▶ [GOAL OF THE EXERCISE] Extract the lines from the first line of the records below through the line containing "return Vector((0, 0, HCAM))", inclusive, and reproduce them exactly as written.
** Start of DATA LINES **
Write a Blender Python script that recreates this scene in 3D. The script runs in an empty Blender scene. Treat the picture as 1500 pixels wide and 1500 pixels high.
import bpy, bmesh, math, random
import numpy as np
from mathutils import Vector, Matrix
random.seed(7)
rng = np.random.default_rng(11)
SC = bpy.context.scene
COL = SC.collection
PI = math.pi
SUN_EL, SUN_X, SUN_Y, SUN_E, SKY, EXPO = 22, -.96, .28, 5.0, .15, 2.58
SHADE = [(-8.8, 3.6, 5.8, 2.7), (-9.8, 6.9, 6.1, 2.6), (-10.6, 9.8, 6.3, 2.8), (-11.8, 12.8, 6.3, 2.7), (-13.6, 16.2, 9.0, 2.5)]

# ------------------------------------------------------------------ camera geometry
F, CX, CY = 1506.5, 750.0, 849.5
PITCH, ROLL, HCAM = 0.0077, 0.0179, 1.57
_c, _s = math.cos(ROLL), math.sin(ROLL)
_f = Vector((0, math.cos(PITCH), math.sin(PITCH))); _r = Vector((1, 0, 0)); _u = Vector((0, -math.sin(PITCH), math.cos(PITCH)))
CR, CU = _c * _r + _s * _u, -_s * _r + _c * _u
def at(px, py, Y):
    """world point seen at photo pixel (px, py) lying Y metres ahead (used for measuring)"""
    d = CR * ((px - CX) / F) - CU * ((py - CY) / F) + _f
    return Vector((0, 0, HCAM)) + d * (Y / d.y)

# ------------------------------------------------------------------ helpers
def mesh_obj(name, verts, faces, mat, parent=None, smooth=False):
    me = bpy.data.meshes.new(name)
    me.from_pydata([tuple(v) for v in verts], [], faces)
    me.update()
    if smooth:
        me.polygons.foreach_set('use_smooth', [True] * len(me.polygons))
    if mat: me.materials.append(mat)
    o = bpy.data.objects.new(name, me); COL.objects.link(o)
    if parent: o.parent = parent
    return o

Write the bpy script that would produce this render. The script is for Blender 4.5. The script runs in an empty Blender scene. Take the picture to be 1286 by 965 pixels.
** End of DATA LINES **
▶ [TASK RESPONSE]
Write a Blender Python script that recreates this scene in 3D. The script runs in an empty Blender scene. Treat the picture as 1500 pixels wide and 1500 pixels high.
import bpy, bmesh, math, random
import numpy as np
from mathutils import Vector, Matrix
random.seed(7)
rng = np.random.default_rng(11)
SC = bpy.context.scene
COL = SC.collection
PI = math.pi
SUN_EL, SUN_X, SUN_Y, SUN_E, SKY, EXPO = 22, -.96, .28, 5.0, .15, 2.58
SHADE = [(-8.8, 3.6, 5.8, 2.7), (-9.8, 6.9, 6.1, 2.6), (-10.6, 9.8, 6.3, 2.8), (-11.8, 12.8, 6.3, 2.7), (-13.6, 16.2, 9.0, 2.5)]

# ------------------------------------------------------------------ camera geometry
F, CX, CY = 1506.5, 750.0, 849.5
PITCH, ROLL, HCAM = 0.0077, 0.0179, 1.57
_c, _s = math.cos(ROLL), math.sin(ROLL)
_f = Vector((0, math.cos(PITCH), math.sin(PITCH))); _r = Vector((1, 0, 0)); _u = Vector((0, -math.sin(PITCH), math.cos(PITCH)))
CR, CU = _c * _r + _s * _u, -_s * _r + _c * _u
def at(px, py, Y):
    """world point seen at photo pixel (px, py) lying Y metres ahead (used for measuring)"""
    d = CR * ((px - CX) / F) - CU * ((py - CY) / F) + _f
    return Vector((0, 0, HCAM)) + d * (Y / d.y)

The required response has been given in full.